* Begin *

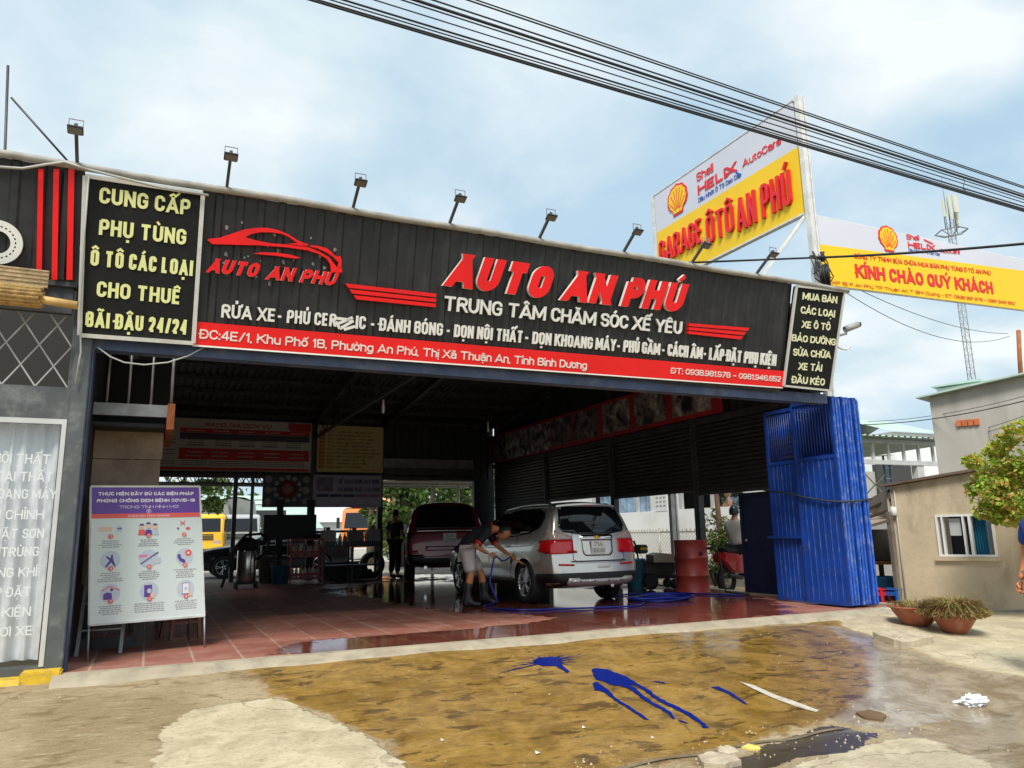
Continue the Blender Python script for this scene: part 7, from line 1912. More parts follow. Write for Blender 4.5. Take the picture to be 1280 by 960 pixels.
MB().tube([(.30,-.7,.30),(.30,-.9,.285)],.03,10).build('exhaust',CHROME,sv,True)
# dark red off roader
su=thing('off_roader','dark red off roader parked nose out at the back of the garage','car',(6.38,17.7,0),R(-17))
DRED=paint('dark red paint',(.19,.010,.016),.3,.28)
c2=Car(su,[(3.72,.72,.38,.86,.96,.60),(3.58,.85,.32,.96,1.06,.68),(3.2,.915,.28,1.03,1.13,.72),(2.6,.93,.28,1.07,1.19,.74),(2.2,.93,.28,1.09,1.26,.74),(1.65,.93,.28,1.11,1.62,.68),(1.2,.93,.28,1.12,1.76,.70),(.5,.93,.28,1.13,1.82,.71),(-.2,.93,.28,1.14,1.82,.71),(-.6,.925,.30,1.15,1.80,.70),(-.86,.915,.33,1.15,1.79,.69),(-1.0,.89,.36,1.15,1.77,.675),(-1.06,.855,.38,1.15,1.75,.65)],
[(.3,.06),(.5,.0),(.7,.0),(.8,.04),(1.1,.05),(1.3,.12),(1.75,.28)],(0,2.85),.385,DRED,-1.06)
for y in(0,2.85):
 for sx in(-1,1):wheel(su,sx*.80,y,.385,.25,6)
c2.sides('side_window',[(2.05,1.17),(1.55,1.58),(1.2,1.68),(.5,1.72),(-.4,1.71),(-.78,1.64),(-.82,1.24),(.3,1.19)],CGLASS,lift=.004,th=.01)
c2.patch('rear_window',[(-.70,1.19),(.70,1.19),(.66,1.45),(.58,1.70),(.5,1.72),(-.5,1.72),(-.58,1.70),(-.66,1.45)],'y',CGLASS,lift=.008,th=.014)
c2.patch('windscreen',[(-.74,1.25),(.74,1.25),(.62,1.66),(-.62,1.66)],'f',CGLASS)
c2.patch('chrome_strip',[(-.68,1.125),(.68,1.125),(.68,1.165),(-.68,1.165)],'y',CHROME,lift=.025,th=.03)
c2.patch('bumper_trim',[(-.84,.40),(.84,.40),(.86,.62),(.50,.62),(.46,.56),(-.46,.56),(-.50,.62),(-.86,.62)],'y',CBLK,lift=.014,th=.03)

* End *

**GOAL OF THE EXERCISE**
Produce an exact copy of each line of data, skipping embedded images.

**EXERCISE SOLUTION**
Continue the Blender Python script for this scene: part 7, from line 1912. More parts follow. Write for Blender 4.5. Take the picture to be 1280 by 960 pixels.
MB().tube([(.30,-.7,.30),(.30,-.9,.285)],.03,10).build('exhaust',CHROME,sv,True)
# dark red off roader
su=thing('off_roader','dark red off roader parked nose out at the back of the garage','car',(6.38,17.7,0),R(-17))
DRED=paint('dark red paint',(.19,.010,.016),.3,.28)
c2=Car(su,[(3.72,.72,.38,.86,.96,.60),(3.58,.85,.32,.96,1.06,.68),(3.2,.915,.28,1.03,1.13,.72),(2.6,.93,.28,1.07,1.19,.74),(2.2,.93,.28,1.09,1.26,.74),(1.65,.93,.28,1.11,1.62,.68),(1.2,.93,.28,1.12,1.76,.70),(.5,.93,.28,1.13,1.82,.71),(-.2,.93,.28,1.14,1.82,.71),(-.6,.925,.30,1.15,1.80,.70),(-.86,.915,.33,1.15,1.79,.69),(-1.0,.89,.36,1.15,1.77,.675),(-1.06,.855,.38,1.15,1.75,.65)],
[(.3,.06),(.5,.0),(.7,.0),(.8,.04),(1.1,.05),(1.3,.12),(1.75,.28)],(0,2.85),.385,DRED,-1.06)
for y in(0,2.85):
 for sx in(-1,1):wheel(su,sx*.80,y,.385,.25,6)
c2.sides('side_window',[(2.05,1.17),(1.55,1.58),(1.2,1.68),(.5,1.72),(-.4,1.71),(-.78,1.64),(-.82,1.24),(.3,1.19)],CGLASS,lift=.004,th=.01)
c2.patch('rear_window',[(-.70,1.19),(.70,1.19),(.66,1.45),(.58,1.70),(.5,1.72),(-.5,1.72),(-.58,1.70),(-.66,1.45)],'y',CGLASS,lift=.008,th=.014)
c2.patch('windscreen',[(-.74,1.25),(.74,1.25),(.62,1.66),(-.62,1.66)],'f',CGLASS)
c2.patch('chrome_strip',[(-.68,1.125),(.68,1.125),(.68,1.165),(-.68,1.165)],'y',CHROME,lift=.025,th=.03)
c2.patch('bumper_trim',[(-.84,.40),(.84,.40),(.86,.62),(.50,.62),(.46,.56),(-.46,.56),(-.50,.62),(-.86,.62)],'y',CBLK,lift=.014,th=.03)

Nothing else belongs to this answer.